** Your goal **
Answer with nothing but a number: how many lines include the word "picture"?

:: Records supplied

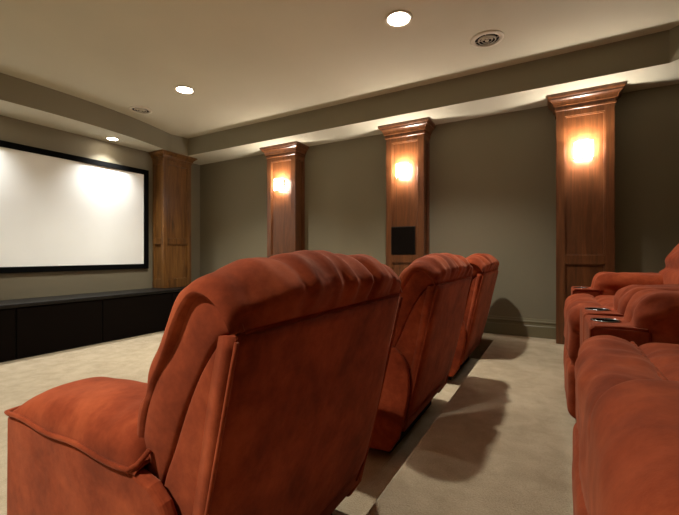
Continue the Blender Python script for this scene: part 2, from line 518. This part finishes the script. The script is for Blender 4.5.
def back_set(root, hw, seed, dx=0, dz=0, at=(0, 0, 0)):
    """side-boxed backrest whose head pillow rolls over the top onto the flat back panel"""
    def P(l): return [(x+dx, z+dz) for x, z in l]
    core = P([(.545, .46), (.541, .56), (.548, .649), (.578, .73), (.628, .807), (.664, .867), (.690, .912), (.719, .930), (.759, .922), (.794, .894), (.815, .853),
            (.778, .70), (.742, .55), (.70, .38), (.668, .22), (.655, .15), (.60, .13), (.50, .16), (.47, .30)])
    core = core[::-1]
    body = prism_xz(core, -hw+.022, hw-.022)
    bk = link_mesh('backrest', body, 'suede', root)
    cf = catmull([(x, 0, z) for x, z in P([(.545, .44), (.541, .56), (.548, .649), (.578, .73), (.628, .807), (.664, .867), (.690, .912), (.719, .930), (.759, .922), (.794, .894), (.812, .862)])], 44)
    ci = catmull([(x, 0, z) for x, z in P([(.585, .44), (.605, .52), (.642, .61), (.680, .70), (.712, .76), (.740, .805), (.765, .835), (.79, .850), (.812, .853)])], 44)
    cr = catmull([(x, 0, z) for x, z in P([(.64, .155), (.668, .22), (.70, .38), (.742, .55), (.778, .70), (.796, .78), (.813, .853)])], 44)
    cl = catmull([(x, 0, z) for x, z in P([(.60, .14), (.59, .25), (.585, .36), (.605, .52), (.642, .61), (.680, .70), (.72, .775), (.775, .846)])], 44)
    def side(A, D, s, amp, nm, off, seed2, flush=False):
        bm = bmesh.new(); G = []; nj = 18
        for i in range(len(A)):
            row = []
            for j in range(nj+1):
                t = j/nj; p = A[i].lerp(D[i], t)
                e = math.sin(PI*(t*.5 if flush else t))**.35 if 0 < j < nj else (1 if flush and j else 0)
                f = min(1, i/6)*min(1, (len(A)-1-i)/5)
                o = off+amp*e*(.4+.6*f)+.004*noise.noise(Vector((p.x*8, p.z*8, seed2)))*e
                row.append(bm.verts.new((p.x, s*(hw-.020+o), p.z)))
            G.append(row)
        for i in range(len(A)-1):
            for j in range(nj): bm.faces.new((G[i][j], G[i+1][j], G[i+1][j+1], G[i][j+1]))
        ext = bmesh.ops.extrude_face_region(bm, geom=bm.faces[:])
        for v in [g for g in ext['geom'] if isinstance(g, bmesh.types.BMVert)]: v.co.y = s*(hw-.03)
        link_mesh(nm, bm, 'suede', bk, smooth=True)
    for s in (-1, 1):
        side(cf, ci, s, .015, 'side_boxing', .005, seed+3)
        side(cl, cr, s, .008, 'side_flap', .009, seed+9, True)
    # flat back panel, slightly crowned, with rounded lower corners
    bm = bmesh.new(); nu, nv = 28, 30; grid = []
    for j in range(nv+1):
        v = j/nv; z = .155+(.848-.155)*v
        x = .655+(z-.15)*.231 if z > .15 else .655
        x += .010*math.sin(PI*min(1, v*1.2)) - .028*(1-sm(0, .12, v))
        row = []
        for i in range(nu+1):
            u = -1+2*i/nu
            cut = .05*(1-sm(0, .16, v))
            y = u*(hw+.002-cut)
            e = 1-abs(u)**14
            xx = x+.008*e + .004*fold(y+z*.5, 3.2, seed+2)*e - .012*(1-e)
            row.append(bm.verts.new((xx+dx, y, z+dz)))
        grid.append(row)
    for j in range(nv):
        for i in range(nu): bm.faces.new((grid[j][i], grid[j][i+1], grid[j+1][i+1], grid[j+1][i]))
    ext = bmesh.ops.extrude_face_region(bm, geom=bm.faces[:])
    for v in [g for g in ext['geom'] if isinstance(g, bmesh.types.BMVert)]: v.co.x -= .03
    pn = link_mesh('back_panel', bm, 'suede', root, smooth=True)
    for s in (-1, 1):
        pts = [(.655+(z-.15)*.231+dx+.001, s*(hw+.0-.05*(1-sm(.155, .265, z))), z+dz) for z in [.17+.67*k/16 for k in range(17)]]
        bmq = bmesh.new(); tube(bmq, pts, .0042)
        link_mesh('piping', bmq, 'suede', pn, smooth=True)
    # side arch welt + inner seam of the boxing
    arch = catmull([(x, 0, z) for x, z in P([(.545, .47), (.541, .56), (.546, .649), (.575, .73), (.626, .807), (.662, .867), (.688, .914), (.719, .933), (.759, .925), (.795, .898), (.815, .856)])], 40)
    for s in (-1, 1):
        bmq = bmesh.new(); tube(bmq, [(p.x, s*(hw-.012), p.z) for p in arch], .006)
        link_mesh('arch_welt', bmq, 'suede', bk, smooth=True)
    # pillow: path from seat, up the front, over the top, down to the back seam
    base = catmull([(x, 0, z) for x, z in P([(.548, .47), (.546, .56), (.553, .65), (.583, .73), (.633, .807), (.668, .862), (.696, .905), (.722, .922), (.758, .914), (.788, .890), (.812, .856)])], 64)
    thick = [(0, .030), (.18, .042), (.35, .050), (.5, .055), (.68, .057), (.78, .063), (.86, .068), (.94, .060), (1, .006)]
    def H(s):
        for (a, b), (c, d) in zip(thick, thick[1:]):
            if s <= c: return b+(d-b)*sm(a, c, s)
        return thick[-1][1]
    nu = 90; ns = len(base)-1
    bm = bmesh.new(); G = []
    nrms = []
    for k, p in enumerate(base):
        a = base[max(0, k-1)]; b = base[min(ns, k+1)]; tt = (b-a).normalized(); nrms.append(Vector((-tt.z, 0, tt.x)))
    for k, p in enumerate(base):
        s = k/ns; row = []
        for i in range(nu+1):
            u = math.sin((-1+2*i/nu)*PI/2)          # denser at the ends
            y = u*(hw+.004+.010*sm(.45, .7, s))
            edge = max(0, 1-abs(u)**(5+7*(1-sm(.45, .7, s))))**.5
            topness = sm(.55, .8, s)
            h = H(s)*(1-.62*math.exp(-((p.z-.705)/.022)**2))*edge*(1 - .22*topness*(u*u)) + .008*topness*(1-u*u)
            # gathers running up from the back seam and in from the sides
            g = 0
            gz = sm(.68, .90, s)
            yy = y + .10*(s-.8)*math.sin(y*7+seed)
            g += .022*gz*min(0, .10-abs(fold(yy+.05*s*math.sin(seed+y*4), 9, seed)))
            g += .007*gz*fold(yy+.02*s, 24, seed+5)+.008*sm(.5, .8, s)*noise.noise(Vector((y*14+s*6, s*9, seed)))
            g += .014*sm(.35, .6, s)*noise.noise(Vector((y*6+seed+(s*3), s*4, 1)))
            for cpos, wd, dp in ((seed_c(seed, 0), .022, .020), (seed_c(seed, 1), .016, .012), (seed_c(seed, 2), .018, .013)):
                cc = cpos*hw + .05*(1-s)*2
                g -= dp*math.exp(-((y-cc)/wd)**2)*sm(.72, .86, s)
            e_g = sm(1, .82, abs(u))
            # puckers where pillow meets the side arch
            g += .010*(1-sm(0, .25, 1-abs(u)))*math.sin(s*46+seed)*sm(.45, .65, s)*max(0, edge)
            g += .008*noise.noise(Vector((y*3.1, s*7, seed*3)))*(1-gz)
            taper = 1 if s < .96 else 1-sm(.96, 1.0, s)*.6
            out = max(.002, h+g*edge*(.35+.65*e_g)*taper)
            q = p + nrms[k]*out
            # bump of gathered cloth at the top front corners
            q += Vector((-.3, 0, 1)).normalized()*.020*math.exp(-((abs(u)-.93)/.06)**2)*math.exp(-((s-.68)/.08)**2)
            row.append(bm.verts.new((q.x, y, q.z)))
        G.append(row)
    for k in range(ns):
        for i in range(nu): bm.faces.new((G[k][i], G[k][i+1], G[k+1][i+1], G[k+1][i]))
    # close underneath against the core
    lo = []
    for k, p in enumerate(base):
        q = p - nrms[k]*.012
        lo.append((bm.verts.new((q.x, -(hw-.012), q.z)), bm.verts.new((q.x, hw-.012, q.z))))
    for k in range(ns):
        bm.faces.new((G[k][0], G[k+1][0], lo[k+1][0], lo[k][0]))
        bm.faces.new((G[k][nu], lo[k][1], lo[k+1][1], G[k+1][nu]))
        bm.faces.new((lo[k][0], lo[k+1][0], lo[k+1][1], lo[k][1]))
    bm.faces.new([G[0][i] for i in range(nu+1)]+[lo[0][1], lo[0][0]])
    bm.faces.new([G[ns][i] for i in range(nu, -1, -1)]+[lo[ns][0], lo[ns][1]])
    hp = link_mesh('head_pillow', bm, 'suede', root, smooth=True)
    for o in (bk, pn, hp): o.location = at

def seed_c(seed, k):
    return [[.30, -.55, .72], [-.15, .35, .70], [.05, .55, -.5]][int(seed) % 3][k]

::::
:: Records supplied

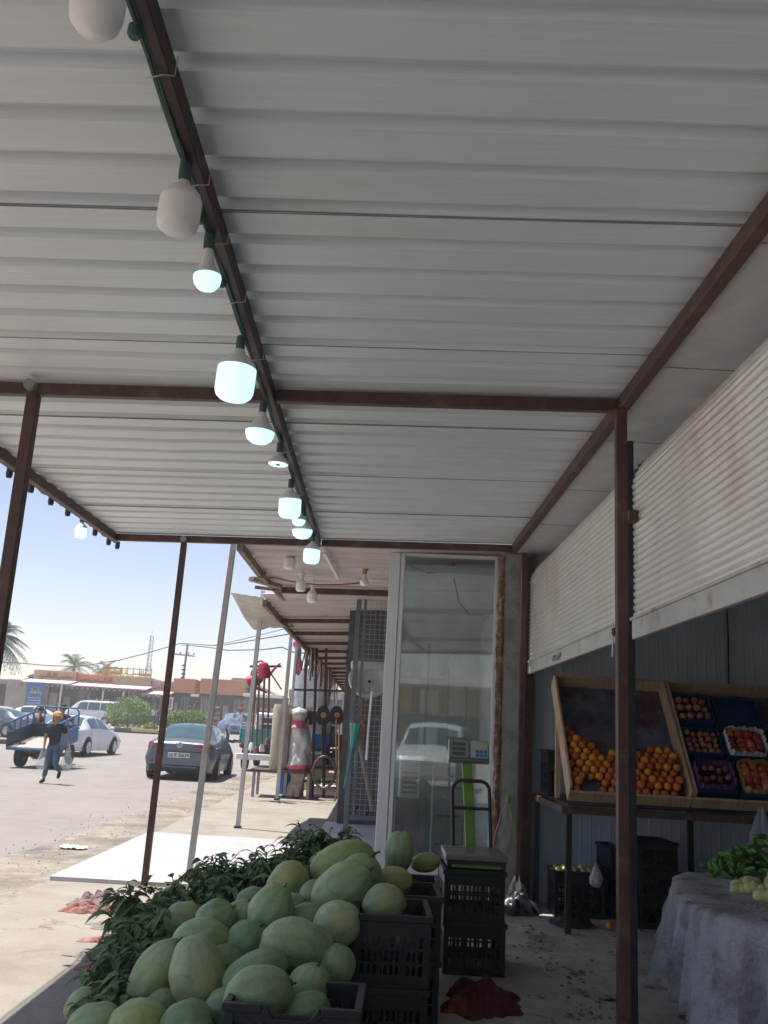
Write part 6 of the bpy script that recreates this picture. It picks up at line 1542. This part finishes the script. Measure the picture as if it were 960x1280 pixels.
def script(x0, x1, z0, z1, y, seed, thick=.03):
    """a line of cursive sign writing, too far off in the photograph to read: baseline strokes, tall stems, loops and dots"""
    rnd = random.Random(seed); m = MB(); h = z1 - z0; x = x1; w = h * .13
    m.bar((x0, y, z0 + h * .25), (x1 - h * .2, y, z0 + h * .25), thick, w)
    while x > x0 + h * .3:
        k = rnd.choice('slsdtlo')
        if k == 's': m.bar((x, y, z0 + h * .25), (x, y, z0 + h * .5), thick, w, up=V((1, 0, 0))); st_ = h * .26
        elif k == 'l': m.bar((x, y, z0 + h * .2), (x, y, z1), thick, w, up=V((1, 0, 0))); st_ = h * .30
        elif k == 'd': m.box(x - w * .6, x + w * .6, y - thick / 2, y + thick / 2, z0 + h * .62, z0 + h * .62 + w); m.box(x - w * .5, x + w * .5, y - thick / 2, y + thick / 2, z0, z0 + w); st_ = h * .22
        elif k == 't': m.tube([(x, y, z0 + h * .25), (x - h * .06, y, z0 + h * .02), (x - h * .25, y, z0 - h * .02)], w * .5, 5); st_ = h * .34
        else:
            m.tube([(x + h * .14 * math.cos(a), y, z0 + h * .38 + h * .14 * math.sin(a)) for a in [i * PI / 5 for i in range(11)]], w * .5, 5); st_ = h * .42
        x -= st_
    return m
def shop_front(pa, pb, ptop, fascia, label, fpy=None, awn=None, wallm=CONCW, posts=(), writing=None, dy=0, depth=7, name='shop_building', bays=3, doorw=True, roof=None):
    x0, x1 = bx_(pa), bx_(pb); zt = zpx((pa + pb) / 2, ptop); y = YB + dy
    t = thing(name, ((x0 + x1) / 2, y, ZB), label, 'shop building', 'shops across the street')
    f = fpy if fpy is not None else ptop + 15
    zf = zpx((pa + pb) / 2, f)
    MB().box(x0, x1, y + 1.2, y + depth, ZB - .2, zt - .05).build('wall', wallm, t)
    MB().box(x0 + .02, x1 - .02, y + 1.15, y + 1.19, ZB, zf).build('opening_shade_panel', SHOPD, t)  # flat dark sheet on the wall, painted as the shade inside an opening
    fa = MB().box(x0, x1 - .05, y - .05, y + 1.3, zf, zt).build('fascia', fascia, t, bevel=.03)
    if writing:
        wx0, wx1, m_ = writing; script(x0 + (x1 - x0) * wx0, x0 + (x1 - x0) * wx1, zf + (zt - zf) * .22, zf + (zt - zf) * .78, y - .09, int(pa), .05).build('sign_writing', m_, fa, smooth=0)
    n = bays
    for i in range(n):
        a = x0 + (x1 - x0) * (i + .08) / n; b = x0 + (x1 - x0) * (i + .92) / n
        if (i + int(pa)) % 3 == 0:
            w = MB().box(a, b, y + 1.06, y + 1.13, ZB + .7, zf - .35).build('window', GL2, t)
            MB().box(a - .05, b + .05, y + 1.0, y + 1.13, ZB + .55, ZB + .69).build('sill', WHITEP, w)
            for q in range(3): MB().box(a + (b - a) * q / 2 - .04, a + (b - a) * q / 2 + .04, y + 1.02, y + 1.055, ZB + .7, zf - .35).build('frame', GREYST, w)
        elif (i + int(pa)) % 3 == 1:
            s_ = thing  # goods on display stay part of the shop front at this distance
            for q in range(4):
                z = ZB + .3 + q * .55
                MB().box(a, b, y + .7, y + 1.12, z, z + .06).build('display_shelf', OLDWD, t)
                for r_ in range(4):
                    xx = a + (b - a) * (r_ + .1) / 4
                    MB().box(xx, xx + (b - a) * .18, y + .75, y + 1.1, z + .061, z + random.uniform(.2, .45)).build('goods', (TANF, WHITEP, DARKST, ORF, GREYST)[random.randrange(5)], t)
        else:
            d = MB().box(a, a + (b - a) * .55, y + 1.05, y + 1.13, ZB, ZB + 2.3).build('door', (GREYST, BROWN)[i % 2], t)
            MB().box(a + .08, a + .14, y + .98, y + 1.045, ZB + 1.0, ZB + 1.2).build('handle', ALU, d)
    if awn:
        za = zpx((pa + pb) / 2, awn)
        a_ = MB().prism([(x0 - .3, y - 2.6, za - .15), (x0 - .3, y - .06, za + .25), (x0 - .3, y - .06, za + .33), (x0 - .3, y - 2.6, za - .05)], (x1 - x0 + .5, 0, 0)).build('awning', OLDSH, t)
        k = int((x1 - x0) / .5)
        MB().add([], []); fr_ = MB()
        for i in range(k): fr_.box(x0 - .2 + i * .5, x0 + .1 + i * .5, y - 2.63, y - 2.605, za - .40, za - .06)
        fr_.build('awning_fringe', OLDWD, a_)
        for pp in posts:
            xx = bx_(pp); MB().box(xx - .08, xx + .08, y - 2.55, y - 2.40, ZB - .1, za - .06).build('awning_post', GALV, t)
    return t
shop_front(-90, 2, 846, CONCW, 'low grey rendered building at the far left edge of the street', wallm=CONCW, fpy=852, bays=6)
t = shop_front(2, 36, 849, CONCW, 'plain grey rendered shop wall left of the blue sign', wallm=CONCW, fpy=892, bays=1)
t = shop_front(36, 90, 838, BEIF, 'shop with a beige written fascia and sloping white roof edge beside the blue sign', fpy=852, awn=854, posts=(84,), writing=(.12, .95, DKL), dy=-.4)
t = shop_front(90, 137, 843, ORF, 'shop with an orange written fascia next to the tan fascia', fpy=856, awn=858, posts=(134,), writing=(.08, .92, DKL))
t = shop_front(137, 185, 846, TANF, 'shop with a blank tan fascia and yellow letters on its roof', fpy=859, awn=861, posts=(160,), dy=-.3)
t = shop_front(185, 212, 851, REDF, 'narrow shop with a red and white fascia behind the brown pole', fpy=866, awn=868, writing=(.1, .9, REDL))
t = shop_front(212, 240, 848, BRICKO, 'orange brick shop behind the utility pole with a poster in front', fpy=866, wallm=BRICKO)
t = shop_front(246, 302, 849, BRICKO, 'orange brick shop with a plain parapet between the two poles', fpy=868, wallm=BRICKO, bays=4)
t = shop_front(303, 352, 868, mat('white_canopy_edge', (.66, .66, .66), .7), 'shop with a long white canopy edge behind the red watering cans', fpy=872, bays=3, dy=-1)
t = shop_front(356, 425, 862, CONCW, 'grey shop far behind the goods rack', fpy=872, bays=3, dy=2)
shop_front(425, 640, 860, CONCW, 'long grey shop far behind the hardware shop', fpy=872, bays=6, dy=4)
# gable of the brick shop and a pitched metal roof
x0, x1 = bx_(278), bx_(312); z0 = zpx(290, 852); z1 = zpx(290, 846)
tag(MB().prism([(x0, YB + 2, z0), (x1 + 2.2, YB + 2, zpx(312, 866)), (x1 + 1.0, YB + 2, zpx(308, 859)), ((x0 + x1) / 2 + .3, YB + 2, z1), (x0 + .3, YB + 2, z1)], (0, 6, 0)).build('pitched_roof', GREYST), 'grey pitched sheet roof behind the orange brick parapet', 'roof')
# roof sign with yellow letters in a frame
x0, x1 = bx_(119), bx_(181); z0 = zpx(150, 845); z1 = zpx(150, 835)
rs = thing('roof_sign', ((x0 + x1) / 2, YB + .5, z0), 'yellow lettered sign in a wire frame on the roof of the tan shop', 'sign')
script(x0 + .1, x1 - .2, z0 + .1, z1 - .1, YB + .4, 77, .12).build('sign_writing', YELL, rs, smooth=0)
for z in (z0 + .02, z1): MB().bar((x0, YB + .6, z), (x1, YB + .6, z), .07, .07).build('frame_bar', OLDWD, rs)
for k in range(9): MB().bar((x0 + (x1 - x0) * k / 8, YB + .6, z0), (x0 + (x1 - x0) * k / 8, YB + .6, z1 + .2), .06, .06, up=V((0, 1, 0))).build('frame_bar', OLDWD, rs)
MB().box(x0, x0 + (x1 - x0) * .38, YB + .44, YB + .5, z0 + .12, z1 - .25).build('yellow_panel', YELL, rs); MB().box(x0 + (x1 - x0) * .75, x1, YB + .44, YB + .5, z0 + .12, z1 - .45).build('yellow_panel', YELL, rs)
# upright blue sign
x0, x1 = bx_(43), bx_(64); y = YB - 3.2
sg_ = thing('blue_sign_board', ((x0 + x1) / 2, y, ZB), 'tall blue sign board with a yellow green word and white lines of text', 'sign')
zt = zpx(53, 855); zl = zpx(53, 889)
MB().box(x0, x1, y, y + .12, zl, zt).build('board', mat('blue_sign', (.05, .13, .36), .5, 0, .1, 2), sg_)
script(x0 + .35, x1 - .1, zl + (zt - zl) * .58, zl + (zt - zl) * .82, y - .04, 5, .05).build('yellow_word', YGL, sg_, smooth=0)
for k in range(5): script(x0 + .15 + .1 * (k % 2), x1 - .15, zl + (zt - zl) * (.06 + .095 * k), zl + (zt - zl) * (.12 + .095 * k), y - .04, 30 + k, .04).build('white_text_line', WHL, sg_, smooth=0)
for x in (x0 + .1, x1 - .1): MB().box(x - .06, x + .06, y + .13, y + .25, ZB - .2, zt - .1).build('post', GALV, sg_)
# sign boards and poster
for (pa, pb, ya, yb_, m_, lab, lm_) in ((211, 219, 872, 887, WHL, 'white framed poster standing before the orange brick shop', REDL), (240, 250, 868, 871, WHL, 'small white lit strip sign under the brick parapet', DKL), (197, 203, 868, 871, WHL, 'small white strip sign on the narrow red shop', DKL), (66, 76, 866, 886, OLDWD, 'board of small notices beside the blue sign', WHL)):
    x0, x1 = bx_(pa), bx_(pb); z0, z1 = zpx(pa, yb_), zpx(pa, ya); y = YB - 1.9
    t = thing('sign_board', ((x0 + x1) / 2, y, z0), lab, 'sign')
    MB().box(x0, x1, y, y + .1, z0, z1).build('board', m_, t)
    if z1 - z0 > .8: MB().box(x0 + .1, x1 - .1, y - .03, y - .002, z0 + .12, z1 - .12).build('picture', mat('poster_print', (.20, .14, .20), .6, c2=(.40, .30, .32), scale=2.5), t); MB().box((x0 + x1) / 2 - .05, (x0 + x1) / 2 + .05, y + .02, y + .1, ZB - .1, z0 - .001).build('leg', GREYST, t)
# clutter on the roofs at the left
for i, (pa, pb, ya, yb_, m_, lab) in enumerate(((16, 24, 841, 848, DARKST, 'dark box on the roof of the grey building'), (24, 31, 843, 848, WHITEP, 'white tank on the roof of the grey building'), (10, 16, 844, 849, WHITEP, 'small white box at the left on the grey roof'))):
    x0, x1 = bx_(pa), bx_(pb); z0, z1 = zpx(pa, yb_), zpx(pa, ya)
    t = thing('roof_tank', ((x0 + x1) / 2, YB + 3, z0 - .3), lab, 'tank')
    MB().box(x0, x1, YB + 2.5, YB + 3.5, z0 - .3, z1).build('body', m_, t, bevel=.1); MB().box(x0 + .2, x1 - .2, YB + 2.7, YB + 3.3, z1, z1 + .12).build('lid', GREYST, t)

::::

** Output for this exercise **
2